Short exercise: Work out how many lines include "parts" and answer with that number only.

Records supplied:

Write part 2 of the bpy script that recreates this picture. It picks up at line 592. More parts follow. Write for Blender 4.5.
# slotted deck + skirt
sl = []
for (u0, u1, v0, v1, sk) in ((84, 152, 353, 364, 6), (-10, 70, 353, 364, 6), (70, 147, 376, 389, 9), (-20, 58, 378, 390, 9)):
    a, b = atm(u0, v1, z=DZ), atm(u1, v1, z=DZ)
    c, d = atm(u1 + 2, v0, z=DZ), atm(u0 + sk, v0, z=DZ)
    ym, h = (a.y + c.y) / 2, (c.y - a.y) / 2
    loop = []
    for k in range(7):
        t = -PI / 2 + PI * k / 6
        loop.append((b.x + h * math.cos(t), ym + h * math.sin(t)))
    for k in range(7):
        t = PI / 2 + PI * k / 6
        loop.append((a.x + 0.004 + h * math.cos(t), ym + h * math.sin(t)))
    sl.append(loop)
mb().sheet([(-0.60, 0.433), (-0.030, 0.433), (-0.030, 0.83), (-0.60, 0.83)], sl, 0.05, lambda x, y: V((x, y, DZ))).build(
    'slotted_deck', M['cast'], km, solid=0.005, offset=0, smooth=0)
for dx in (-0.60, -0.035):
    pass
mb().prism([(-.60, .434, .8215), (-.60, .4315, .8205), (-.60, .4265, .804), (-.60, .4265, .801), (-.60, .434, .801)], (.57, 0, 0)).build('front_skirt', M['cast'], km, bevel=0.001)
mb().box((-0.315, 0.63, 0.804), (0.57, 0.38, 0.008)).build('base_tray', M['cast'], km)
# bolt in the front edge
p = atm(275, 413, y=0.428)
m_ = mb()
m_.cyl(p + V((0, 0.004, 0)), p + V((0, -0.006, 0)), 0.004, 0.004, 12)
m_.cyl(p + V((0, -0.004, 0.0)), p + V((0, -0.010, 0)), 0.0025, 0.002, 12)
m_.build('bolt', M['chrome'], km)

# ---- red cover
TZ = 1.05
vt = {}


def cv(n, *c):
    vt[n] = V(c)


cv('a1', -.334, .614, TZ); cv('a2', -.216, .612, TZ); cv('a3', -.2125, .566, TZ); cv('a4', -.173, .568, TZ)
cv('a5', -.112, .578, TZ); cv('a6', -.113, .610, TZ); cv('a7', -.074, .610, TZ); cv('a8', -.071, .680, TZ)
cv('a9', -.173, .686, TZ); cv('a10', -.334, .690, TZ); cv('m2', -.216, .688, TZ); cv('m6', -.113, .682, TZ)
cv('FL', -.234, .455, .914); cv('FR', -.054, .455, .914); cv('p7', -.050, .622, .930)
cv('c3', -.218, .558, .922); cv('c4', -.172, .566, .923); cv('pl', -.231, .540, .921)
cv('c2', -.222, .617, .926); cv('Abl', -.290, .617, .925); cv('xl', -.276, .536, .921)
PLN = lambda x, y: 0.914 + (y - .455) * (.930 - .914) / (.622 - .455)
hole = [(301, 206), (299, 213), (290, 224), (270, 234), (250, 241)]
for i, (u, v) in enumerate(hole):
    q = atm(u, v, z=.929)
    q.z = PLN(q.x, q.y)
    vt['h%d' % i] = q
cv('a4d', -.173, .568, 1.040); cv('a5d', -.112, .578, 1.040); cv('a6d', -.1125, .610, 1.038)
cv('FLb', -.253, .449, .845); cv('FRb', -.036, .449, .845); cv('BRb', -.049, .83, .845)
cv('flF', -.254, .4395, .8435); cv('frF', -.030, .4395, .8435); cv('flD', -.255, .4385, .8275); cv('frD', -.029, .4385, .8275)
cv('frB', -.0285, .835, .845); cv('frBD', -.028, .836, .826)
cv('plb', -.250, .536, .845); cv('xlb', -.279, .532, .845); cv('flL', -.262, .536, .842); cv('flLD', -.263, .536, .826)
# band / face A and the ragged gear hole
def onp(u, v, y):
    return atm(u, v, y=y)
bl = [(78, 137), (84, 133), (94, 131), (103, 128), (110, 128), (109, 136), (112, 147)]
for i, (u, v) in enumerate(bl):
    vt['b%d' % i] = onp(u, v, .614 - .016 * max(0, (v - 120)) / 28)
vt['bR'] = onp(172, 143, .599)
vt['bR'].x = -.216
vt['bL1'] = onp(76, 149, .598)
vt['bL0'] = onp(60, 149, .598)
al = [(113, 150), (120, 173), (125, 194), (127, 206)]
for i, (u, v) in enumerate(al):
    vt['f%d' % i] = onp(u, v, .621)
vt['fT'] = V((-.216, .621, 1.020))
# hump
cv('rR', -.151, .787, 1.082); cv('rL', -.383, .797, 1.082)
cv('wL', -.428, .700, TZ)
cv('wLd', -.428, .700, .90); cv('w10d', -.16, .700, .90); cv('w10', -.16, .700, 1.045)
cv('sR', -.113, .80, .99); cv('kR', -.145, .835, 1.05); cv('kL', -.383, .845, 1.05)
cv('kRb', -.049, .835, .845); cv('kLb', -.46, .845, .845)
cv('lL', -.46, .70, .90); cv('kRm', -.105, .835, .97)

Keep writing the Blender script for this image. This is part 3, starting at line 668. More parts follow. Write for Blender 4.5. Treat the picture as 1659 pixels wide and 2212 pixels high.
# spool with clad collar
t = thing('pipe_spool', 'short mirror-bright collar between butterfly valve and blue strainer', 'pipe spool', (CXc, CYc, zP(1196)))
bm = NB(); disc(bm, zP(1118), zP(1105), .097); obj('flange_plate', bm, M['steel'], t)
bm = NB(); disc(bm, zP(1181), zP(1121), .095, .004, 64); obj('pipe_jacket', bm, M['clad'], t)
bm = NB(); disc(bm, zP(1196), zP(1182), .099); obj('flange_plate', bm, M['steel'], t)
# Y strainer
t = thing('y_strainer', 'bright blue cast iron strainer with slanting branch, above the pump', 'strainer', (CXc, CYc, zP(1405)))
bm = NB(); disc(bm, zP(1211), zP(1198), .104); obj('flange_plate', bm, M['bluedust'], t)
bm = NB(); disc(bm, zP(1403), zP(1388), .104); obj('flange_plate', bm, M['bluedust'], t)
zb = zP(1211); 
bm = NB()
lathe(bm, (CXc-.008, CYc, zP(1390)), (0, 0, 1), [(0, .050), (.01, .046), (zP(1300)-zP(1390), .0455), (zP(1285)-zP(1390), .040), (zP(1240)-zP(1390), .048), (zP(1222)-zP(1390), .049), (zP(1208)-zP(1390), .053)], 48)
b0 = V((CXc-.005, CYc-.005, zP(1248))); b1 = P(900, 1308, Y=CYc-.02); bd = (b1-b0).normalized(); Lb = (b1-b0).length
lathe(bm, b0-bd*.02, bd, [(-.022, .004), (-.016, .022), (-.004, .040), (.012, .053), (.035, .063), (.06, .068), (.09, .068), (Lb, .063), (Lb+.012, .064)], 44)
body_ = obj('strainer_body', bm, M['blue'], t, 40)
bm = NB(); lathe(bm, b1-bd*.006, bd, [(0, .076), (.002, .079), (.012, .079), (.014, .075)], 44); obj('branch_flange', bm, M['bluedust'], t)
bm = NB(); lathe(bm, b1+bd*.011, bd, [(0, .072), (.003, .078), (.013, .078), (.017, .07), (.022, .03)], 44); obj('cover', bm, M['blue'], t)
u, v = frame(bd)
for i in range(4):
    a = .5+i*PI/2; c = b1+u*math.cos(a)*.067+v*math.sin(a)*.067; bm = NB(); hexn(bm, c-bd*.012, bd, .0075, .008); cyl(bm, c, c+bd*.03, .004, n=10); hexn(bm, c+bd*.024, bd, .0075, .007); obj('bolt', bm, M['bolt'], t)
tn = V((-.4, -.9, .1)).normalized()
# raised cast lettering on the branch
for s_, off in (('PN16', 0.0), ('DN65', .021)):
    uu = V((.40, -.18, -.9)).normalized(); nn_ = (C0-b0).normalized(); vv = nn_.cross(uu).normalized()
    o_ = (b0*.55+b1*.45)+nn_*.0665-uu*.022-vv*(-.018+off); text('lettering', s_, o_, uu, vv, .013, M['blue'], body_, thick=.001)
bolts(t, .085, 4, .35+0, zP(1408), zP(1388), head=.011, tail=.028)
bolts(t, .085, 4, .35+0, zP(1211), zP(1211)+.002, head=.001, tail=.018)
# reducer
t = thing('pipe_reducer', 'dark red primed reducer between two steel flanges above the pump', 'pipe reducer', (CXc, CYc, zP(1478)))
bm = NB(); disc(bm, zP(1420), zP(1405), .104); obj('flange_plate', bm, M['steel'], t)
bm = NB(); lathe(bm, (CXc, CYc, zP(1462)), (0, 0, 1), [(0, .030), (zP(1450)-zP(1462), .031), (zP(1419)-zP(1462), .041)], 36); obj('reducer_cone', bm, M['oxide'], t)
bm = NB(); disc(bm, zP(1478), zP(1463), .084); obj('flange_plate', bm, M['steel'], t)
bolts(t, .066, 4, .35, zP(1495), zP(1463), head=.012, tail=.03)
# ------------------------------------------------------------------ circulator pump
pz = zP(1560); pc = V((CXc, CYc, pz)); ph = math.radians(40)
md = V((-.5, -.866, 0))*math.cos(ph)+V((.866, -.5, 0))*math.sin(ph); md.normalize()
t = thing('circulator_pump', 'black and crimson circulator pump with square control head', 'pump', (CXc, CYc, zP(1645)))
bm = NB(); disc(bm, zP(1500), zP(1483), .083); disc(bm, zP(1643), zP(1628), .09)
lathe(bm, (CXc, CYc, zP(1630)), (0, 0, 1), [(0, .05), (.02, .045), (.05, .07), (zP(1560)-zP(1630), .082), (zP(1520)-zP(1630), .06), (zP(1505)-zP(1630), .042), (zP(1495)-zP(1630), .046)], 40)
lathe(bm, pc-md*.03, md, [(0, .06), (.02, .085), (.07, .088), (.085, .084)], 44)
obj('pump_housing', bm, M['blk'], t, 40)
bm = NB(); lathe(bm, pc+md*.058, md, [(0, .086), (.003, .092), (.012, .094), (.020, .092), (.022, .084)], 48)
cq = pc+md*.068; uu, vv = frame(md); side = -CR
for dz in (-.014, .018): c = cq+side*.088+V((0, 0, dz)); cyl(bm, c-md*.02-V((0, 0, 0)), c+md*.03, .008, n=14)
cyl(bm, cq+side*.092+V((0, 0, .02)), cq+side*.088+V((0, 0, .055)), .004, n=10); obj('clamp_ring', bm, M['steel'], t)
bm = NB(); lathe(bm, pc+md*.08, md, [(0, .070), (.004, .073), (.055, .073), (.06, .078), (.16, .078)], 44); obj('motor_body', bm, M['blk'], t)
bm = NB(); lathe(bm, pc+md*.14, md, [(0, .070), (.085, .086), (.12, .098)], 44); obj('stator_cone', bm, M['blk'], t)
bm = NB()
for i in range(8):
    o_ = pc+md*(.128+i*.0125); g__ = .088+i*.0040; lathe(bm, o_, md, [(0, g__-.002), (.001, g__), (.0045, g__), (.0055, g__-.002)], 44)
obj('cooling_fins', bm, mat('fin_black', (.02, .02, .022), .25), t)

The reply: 2